June 2nd, we proceeded thirty-five miles, tired with the perpetual sameness of low banks, willow islands and sand bars, we then came to a settlement, the first below Big Prairie, from whence it is one hundred and thirty-six miles, and just fifteen leagues below Arkansas river.

This settlement was commenced two months ago by a Mons. Malbrock, from Arkansas, who has a large family and several negroes. He has named his place Ville Aussipot, and he is clearing away [274]with spirit, having already opened twelve or fourteen acres. His mode of providing meal for his people, was by pounding corn in a wooden mortar, with a wooden pestle, fixed to a spring sweep.

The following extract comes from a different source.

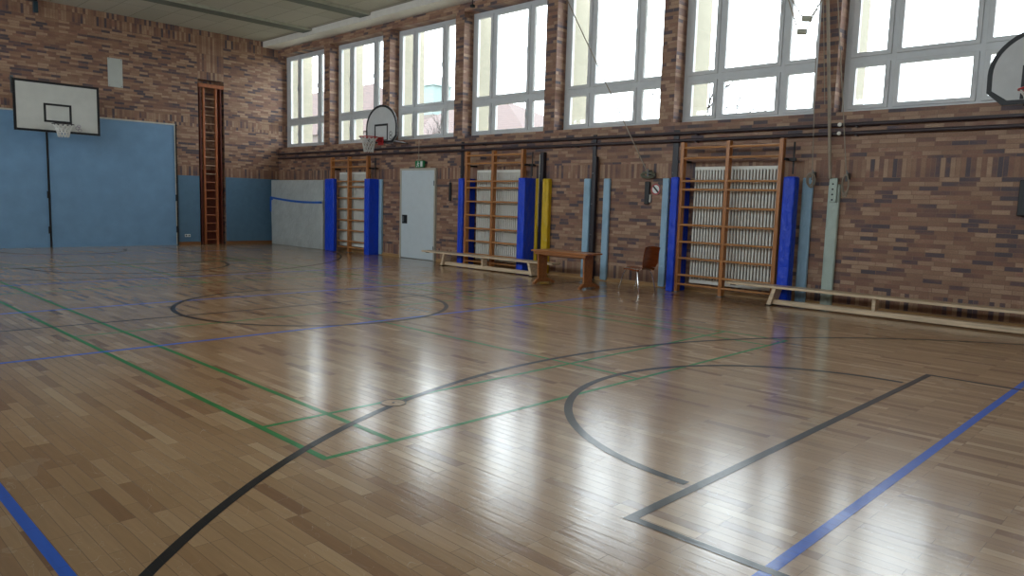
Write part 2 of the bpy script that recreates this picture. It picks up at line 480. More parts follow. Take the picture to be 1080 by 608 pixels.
strip(bb, arc(1.2, -6.39, 1.36, -90, 90), .05)
strip(bb, arc(2.36, -6.35, 6.0, -75, 75, 90), .05)
bb.build('basketball_markings', 'black_paint', floor)
vb = MB(); vb.z = .0012
for x in (20.6, 14.5, 8.55, 2.6, 11.55): strip(vb, [(x, -10.95), (x, -1.93)], .055)
strip(vb, [(20.63, -10.93), (2.57, -10.93)], .05)
vb.build('volleyball_markings', 'blue_paint', floor)
gb = MB(); gb.z = .0008
for y in (-9.51, -9.03, -4.0, -3.55): strip(gb, [(4.86, y), (18.3, y)], .045)
for x in (18.28, 17.52, 13.55, 9.6, 5.65, 4.88): strip(gb, [(x, -9.53), (x, -3.53)], .04)
strip(gb, [(18.28, -6.46), (13.55, -6.46)], .04); strip(gb, [(9.6, -6.46), (4.88, -6.46)], .04)
gb.build('badminton_markings', 'green_paint', floor)

# floor socket cover near the long black arc
m = MB(); m.ring(*[[(17.58 + r * math.cos(2 * PI * i / 40), -8.52 + r * math.sin(2 * PI * i / 40)) for i in range(40)] for r in (.094, .086)], 2, .0005, .003)
c = thing('floor_socket_cover', 'round wooden socket lid with thin dark rim in the floor by the long black arc', 'floor cover', (17.58, -8.52, 0))
m.build('rim', 'brass', c)
MB().tube([(17.58, -8.52, .0004), (17.58, -8.52, .002)], .085, 32).build('lid', 'parquet', c)
MB().tube([(17.58, -8.52, .0015), (17.58, -8.52, .004)], .012, 10).build('finger_hole', 'dark', c)

# ------------------------------------------------------------------ far wall: store gates, panels, niche ladder
def gate(y0, y1, label):
    g = thing('storeroom_gate', label, 'gate', (.06, (y0 + y1) / 2, 0), 'blue storeroom gates in the far wall')
    MB().box(.0, .06, y0 + .03, y1 - .03, .05, 3.38).build('leaf', 'gate', g, .004)
    m = MB(); m.ring([(y0, .0), (y1, .0), (y1, 3.42), (y0, 3.42)], [(y0 + .035, .05), (y1 - .035, .05), (y1 - .035, 3.38), (y0 + .035, 3.38)], 0, .0, .075)
    m.build('edge_frame', 'gate', g)
    MB().box(.0, .078, y0, y1, 3.385, 3.425).build('top_trim', 'edge', g)
    if y1 > -4: MB().box(.0, .078, y1 - .03, y1 - .002, .03, 3.384).build('side_trim', 'edge', g)
    for z in (.45, 1.35): MB().box(.06, .10, y1 - .03, y1 + .03, z - .09, z + .09).build('hinge', 'dark', g)
    MB().box(.0, .085, y1 - .003, y1 + .032, .0, 3.41).build('seal_strip', 'gap', g)
    return g
gate(-6.35, -3.20, 'large light blue gate leaf with pale edge, right of the dark upright seam')
gate(-9.55, -6.40, 'large light blue gate leaf cut by the left edge of the photo')
def lowpanel(y0, y1, label):
    return tag(MB().box(.0, .035, y0, y1, .09, 2.0).build('wall_panel', 'low_panel', None, .004), label, 'wall panel', 'low blue impact panels on the far wall')
lowpanel(-3.14, NY0 - .01, 'narrow low blue wall panel between the tall gate and the ladder niche')
lowpanel(NY1 + .01, -.01, 'wide low blue wall panel between the ladder niche and the grey mat')
s = thing('wall_socket', 'small white double socket low on the narrow blue panel', 'socket', (.035, -2.9, .27))
MB().box(.035, .05, -2.98, -2.82, .23, .31).build('plate', 'sign_white', s, .004)
for y in (-2.94, -2.86): MB().tube([(.049, y, .27), (.053, y, .27)], .026, 12).build('outlet', 'steel', s)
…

The neighbouring lands are all parcelled out and granted to settlers, who are to commence directly. There is a fine prairie a league inland. The river bank is sufficiently high to be secure from inundation, being now six feet above the surface of the water, and the soil is very fine.

We stopped for the night on the right bank, seven miles below Mr. Walbrock's.


The Editor's Notes:

194 Sylvanus Phillips later platted and became chief owner of Helena, a town named for his daughter, about ten miles below the mouth of St. Francis River. Phillips County, Arkansas, takes its name from this pioneer. — Ed.

[decorative delimiter]

195 Arkansas Post (or Poste aux Arkansas) was accounted the oldest white settlement in the lower Mississippi Valley. Tonty, on his voyage of relief in search of La Salle (1686), ascended the Arkansas River to a village of a tribe by the same name, where he left a detachment of six men headed by Couture. Thither, the following year, came the survivors of La Salle's ill-fated Texas colony, and related the assassination of their leader. The post was maintained as a trading centre and Jesuit mission throughout the French occupation, and survived an unexpected attack by the Chickasaws in 1748. The Jesuits abandoned it as an unfruitful field in 1763. During the Spanish occupation, the importance of this post as a trading station increased. Pierre Laclède, founder of St. Louis, had a branch warehouse at Arkansas Post, and died here in 1778. Upon the American occupation, civil government was established (1804), and it was the capital for the territory until 1820, when superseded by Little Rock. Arkansas Post was captured by the Union forces from the Confederates, in 1863. It is now a small town about seventy-five miles southeast of Little Rock. — Ed.